To bridge this blog to the last two, let me state that sex and death are inextricably linked in much writing because they are in life. The French call an orgasm un petit mort, as if to emphasise the point. In the BBC series about the neurotic, fat psychoanalyst who helps police solve cases by profiling killers, Cracker, the overweight fellow often refers to the buzz that killers get from killing which makes them want sex before and after murder. I met a Frenchman once who was elated because he had knocked down and killed someone. Now he had achieved this particular ambition in his life. Yet in much of the writing, apart from high literature and deep psychological studies, killing is almost an afterthought. It is wham bam and on to the next scene. When victims are mere ciphers and killers show little thought to death owing to the writer’s pen, then you begin to wonder. Are you writing a superhero comic, a run of the mill crime novel or something which educates and informs? There will be many future blogs on the issue of complexity, moral or otherwise, so that is enough for the moment except to say that all good writing must rest upon the author’s empathy with his or her characters, good or evil.
Azimuth’s three volumes depict, among other things, the gradually changes in a heroic figure as he comes to terms with killing.

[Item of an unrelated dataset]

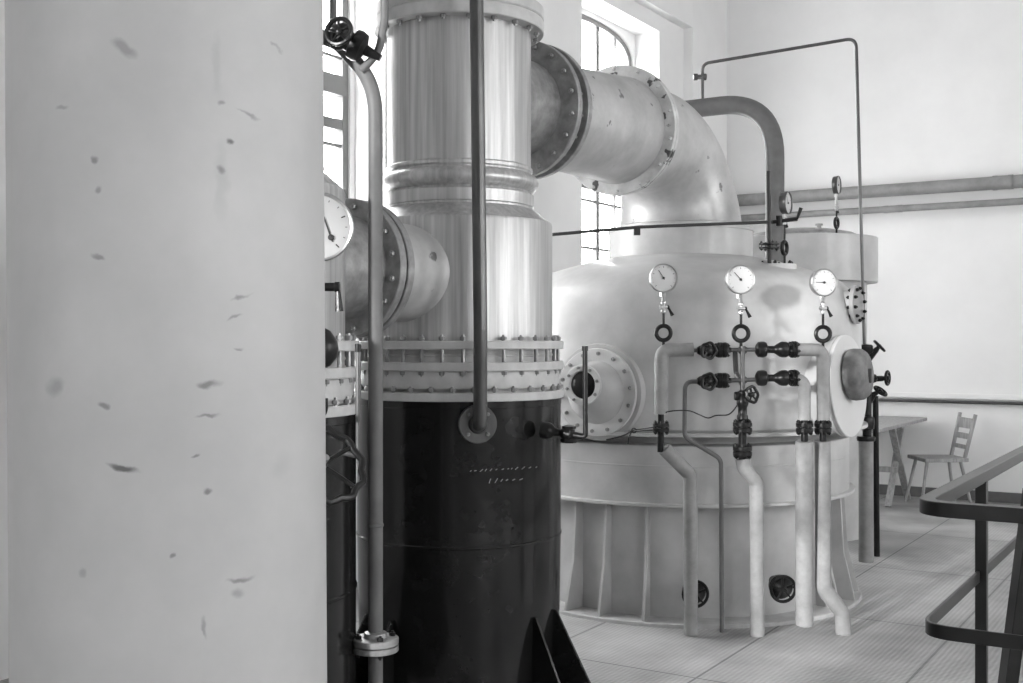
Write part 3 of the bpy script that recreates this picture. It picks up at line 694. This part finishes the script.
# ------------------------------------------------------------------ pipes behind
hh = 8.7
h0 = P(700, 108, hh)
hx = V((WX-.05, h0.y, h0.z)); hv = V((P(775.5, 180, 8.40).x, h0.y, h0.z))
run('bent_pipe', 'fat grey pipe arching down behind the elbow on the tank', [hx, hv, V((hv.x, hv.y, .0))], .068, 'grey', .42, seg=28, n=14)
gz = 3.69
g1 = V((h0.x+.02, h0.y, h0.z+.06)); gt = P(856, 38, 8.1)
bm = new()
tube(bm, fillet([g1, V((g1.x, g1.y, P(700, 64, 8.7).z)), gt, P(864.5, 352, 8.1)], [.06, .07], 8), .012, 12)
lathe(bm, [(.03, -.012), (.03, .012)], P(700, 77, 8.7), Z_, 12); lathe(bm, [(.02, -.05), (.026, -.045), (.026, -.02), (.015, -.02), (.015, .02), (.026, .02), (.026, .045), (.02, .05)], P(700, 77, 8.7), RIGHT, 12)
tag(obj('thin_pipe', bm, 'steel'), 'very thin pipe looping over the wall from bent pipe down to side valve cluster', 'pipe')
for (y, r, lab) in ((189.5, .064, 'upper and thicker of two level pipes along the back wall'), (208.5, .034, 'lower and thinner of two level pipes along the back wall')):
    k = (900-511.5)/F; yy = BY-.15; d = yy/(k*ST+CT); z = H+(341.5-y)/F*d
    bm = new(); tube(bm, [V((WX+.1, yy, z)), V((RX, yy, z))], r, 20)
    for px in ((1003,) if r > .05 else (893, 722)):
        kk = (px-511.5)/F; dd = yy/(kk*ST+CT); xx = W(kk*dd, dd, 0).x
        lathe(bm, [(r*1.1, -.09), (r*1.1, -.05), (r*1.05, -.045), (r*1.05, .045), (r*1.1, .05), (r*1.1, .09)], V((xx, yy, z)), X_, 20)
    o = tag(obj('wall_pipe', bm, 'wallpipe'), lab, 'pipe', 'level pipes on the back wall')
yy = BY-.05; k = (940-511.5)/F; d = yy/(k*ST+CT); z = H-(401.5-341.5)/F*d
t = thing('wall_conduit', 'thin dark conduit on a pale ledge running along the back wall behind the chair', 'conduit', V((0, yy, z)))
bm = new(); tube(bm, [V((WX+.1, yy, z)), V((RX, yy, z))], .016, 12); obj('tube', bm, 'steel', t)
bm = new(); box(bm, V(((WX+.1+RX)/2, BY-.02, z+.055)), (RX-WX-.1, .04, .05)); obj('ledge', bm, 'wall', t)
# valve cluster and its lagged post on the right of the tank
vd = 8.1; kv = vd/F
t = thing('valve_cluster', 'cluster of three small handwheel valves on top of a pale post right of the hatch', 'valve', P(866, 440, vd))
bm = new()
c = P(864.5, 349, vd); lathe(bm, [(.02, -.05), (.055, -.025), (.058, -.02), (.058, .02), (.05, .03), (.02, .035)], c, Z_, 20)
tube(bm, [P(864.5, 352, vd), P(865, 362, vd), P(867, 372, vd), P(867, 440, vd)], [.018, .03, .035, .03], 14)
lathe(bm, [(.03, -.03), (.05, -.02), (.06, .0), (.05, .03), (.03, .04)], P(869, 379, vd), Z_, 16); lathe(bm, [(.03, -.05), (.055, -.04), (.06, 0), (.055, .04), (.03, .05)], P(866, 423, vd), Z_, 16)
lathe(bm, [(.062, -.02), (.065, 0), (.062, .012)], P(866, 438, vd), Z_, 24)
obj('body', bm, 'iron', t)
for (a, b, w, ax_) in (((866, 363), (876, 350), (879.5, 346), (.75, -.2, .75)), ((869, 379), (882, 378.5), (887.5, 378), (.85, -.6, 0)), ((868, 404), (874, 394), (880.5, 391), (.5, -.5, .9))):
    ax_ = W(*ax_).normalized(); bm = new()
    wcn = P(w[0], w[1], vd-.02)
    wheel(bm, wcn, ax_, 6.6*kv, 1.4*kv, 4); hw = obj('handwheel', bm, 'iron', t)
    bm = new(); tube(bm, [P(a[0], a[1], vd), P(b[0], b[1], vd), wcn], [.022, .02, .009], 10); obj('stem', bm, 'iron', t)
run('lagged_post', 'pale lagged post right of the tank under the valve cluster', [P(866, 440, vd), P(866, 562.5, vd)], 7.2*kv, 'lag', .02)
run('drain_pipe', 'thin dark upright pipe close behind the pale lagged post', [P(875.5, 396, 8.3), P(877, 556.2, 8.3)], .021, 'iron', .02)

# ------------------------------------------------------------------ table and chair by the back wall
tx1, ty0, ty1, tz = -2.55, 9.95, 11.82, .80
t = thing('trestle_table', 'wooden table on crossed trestle legs against the back wall', 'table', V((tx1-.45, (ty0+ty1)/2, 0)))
bm = new(); box(bm, (tx1-.45, (ty0+ty1)/2, tz-.016), (.9, ty1-ty0, .032)); obj('tabletop', bm, 'wood', t, bev=.004)
for xx in (tx1-.14, tx1-.76):
    for (ya, yb, o_) in ((10.95, 11.62, .0), (11.5, 11.0, -.035)):
        bm = new(); bar(bm, (xx+o_, ya+.02, tz-.032), (xx+o_, yb, .0), .03, .06, X_); obj('leg', bm, 'wood', t)
bm = new(); box(bm, (tx1-.45-.018, 11.2, .33), (.66, .05, .05)); obj('stretcher', bm, 'wood', t)
bm = new(); box(bm, (tx1-.45, 11.25, tz-.055), (.7, .08, .045)); obj('rail', bm, 'wood', t)

cc = W((938-511.5)/F*10.95, 10.95, 0); fw = -W(1, .05, 0).normalized(); sd = V((-fw.y, fw.x, 0)); hz_ = .455
def CH(f, s, z): return V((cc.x, cc.y, 0))+fw*f+sd*s+Z_*z
t = thing('wooden_chair', 'plain wooden chair with splayed legs and ladder back by the back wall', 'chair', V((cc.x, cc.y, 0)))
bm = new(); prism(bm, [CH(.21, .22, hz_-.035), CH(.21, -.22, hz_-.035), CH(-.22, -.18, hz_-.035), CH(-.22, .18, hz_-.035)], Z_*.035); obj('seat', bm, 'wood', t, bev=.005)
for f, s in ((1, 1), (1, -1), (-1, 1), (-1, -1)):
    bm = new(); tube(bm, [CH(.16*f, .13*s, hz_-.03), CH(.24*f, .19*s, .0)], [.017, .013], 10); obj('leg', bm, 'wood', t)
for s in (1, -1):
    bm = new(); bar(bm, CH(-.19, .145*s, hz_-.02), CH(-.29, .165*s, hz_+.41), .022, .04, fw.cross(Z_)); obj('back_post', bm, 'wood', t)
for z0, h in ((.34, .10), (.22, .055), (.12, .04)):
    k = z0/.44
    bm = new(); n1 = (CH(-.29, 0, .44)-CH(-.19, 0, 0)).normalized()
    box(bm, CH(-.19-.10*k, 0, hz_+z0-.02), (.30, .014, h), sd, fw, Z_); obj('back_slat', bm, 'wood', t)

# ------------------------------------------------------------------ railing
rz, rl_ = .985, .537
c0 = P(921, 497, 4.12); c0 = V((c0.x, c0.y, 0))
t = thing('guard_railing', 'black flat bar guard railing with rounded corner at the right edge', 'railing', c0+V((1, 1, 0)))
def flat(pts, w, h, m, name):
    bm = new(); pts = fillet(pts, .12, 8); rows = []
    for i, p in enumerate(pts):
        tt = (pts[min(i+1, len(pts)-1)]-pts[max(i-1, 0)]).normalized(); s = Z_.cross(tt).normalized()
        rows.append([bm.verts.new(p+s*(a*w/2)+Z_*(b*h/2)) for a, b in ((-1, -1), (1, -1), (1, 1), (-1, 1))])
    for a, b in zip(rows, rows[1:]):
        for k in range(4): bm.faces.new((a[k], a[(k+1) % 4], b[(k+1) % 4], b[k]))
    bm.faces.new(rows[0][::-1]); bm.faces.new(rows[-1]); return obj(name, bm, m, t, bev=.003)
ra, rb = c0+V((2.6, 0, 0)), c0+V((0, 4.2, 0))
flat([ra+Z_*(rz-.03), c0+Z_*(rz-.03), rb+Z_*(rz-.03)], .055, .052, 'rail', 'handrail')
flat([ra+Z_*(rl_-.02), c0+Z_*(rl_-.02), rb+Z_*(rl_-.02)], .014, .05, 'rail', 'mid_rail')
for p in (c0+V((.01, 1.12, 0)), c0+V((.025, 3.3, 0)), c0+V((1.25, .025, 0))):
    bm = new(); box(bm, p+Z_*((rz-.05)/2), (.048, .045, rz-.05)); obj('post', bm, 'rail', t, bev=.003)
bm = new(); bar(bm, P(1033, 490, 4.35), P(1000, 745, 4.42), .05, .07, AWAY); obj('brace', bm, 'rail', t, bev=.003)

# ------------------------------------------------------------------ pipes left of the column
D2 = 4.0; K2 = D2/F
t = thing('standpipe', 'grey upright pipe bending away at the top, beside the pale foreground cylinder', 'pipe', P(375.5, 742, D2))
bm = new(); pb = P(375.5, 743, D2); pb.z = 0
tube(bm, fillet([pb, P(375.5, 84, D2), P(340, 45, D2+.1), P(290, 22, D2+.25)], [.28, .2], 10), 7.4*K2, 24); obj('tube', bm, 'grey', t)
fz = P(375.5, 641, D2)
bm = new()
lathe(bm, [(7.4*K2, .034), (11*K2, .03), (12*K2, .014), (22.5*K2, .012), (23*K2, .010), (23*K2, -.008), (22.5*K2, -.010), (10*K2, -.010)], fz, Z_, 40)
lathe(bm, [(10*K2, .010), (22.5*K2, .008), (23*K2, .006), (23*K2, -.010), (22.5*K2, -.012), (8*K2, -.013)], fz-Z_*.022, Z_, 40); fl = obj('flange', bm, 'ring', t)
bolts(fl, 'bolt', fz-Z_*.01, Z_, 17.5*K2, 4, .046, .011, 'iron', 2, .6)
bm = new(); lathe(bm, [(7.0*K2, -.007), (7.4*K2, -.006), (8.2*K2, -.003), (8.2*K2, .003), (7.4*K2, .006)], P(375.5, 525, D2), Z_, 24); obj('seam_ring', bm, 'grey', t)
t = thing('needle_valve', 'black round valve high on the bend of the grey standpipe', 'valve', P(350, 42, D2), )
vc = P(350, 42, D2-.02); va = (P(368, 50, D2)-P(334, 32, D2)).normalized()
bm = new(); lathe(bm, [(.012, -.08), (.03, -.07), (.05, -.05), (.052, -.03), (.035, -.012), (.035, .005), (.052, .012), (.055, .03), (.05, .048), (.02, .06), (.012, .12)], vc, va, 24); obj('body', bm, 'iron', t)
bm = new(); tube(bm, [vc, vc-AWAY*.09], .01, 8); wheel(bm, vc-AWAY*.085-va*.03, (-AWAY-va*.3).normalized(), .045, .008, 5); obj('handwheel', bm, 'iron', t)
run('branch_pipe', 'thin grey pipe curving down into the standpipe bend beside the column head', [P(385.5, -140, D2), P(384.5, 20, D2), P(379, 52, D2), P(361, 71, D2)], 4.0*K2, 'grey', [.1, .12], n=8)
run('feed_pipe', 'short dark pipe dropping onto the round valve above the standpipe bend', [P(333, -140, D2), P(333, 32, D2)], 3.4*K2, 'grey', .02)

# ------------------------------------------------------------------ light and camera
w = bpy.data.worlds.new('sky'); sc.world = w; w.use_nodes = True
bg = w.node_tree.nodes['Background']; bg.inputs[0].default_value = (1, 1, 1, 1); bg.inputs[1].default_value = 12.0
sun = bpy.data.lights.new('low_sun', 'SUN'); sun.energy = 7.0; sun.angle = math.radians(3)
so = bpy.data.objects.new('low_sun', sun); COL.objects.link(so); so.location = (-4, -8, 4)
so.rotation_mode = 'QUATERNION'; so.rotation_quaternion = V((0, 0, -1)).rotation_difference(V((.13, 1, -.15)).normalized())
cam = bpy.data.cameras.new('camera'); co = bpy.data.objects.new('camera', cam); COL.objects.link(co)
cam.sensor_width = 36; cam.lens = 36*F/1023; co.location = (0, 0, H); co.rotation_euler = (PI/2, 0, TH)
cam.clip_start = .05; cam.clip_end = 200
sc.camera = co
sc.view_settings.view_transform = 'Standard'; sc.view_settings.look = 'None'; sc.view_settings.gamma = 1
sc.view_settings.use_curve_mapping = False
sc.view_settings.exposure = 0.35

In this trilogy he deals with (and deals out) death easily at first but begins to realize the enormity of what he has been doing. Meanwhile the historian, Kamil, who has written the hero’s history, also kills under a strange force that leaves him powerless to do otherwise.
Kamil stared at the  dripping blade in his hand and a coldness swept his body followed by a momentary exultation which, later, he could not fathom.  Was it the relief at his survival or the fact that he had killed for the first time?  
You will have to read the books to follow the way that the characters’ experiences change their inner pathologies but nowhere in the book is death taken lightly. Because I, as a writer, have a repugnance for killing, whether by individuals or states, every act of death is a challenge to me to understand the act and empathise with BOTH killer and killed. I don’t want my idealism to result in proseltysing because the reader would see that as a sermon and not true to the awkward and contradictory nature of human profiles. As I said above, as writers we can attempt to understand complexity or we can play by established formulas and do little to advance the cause of human enlightenment.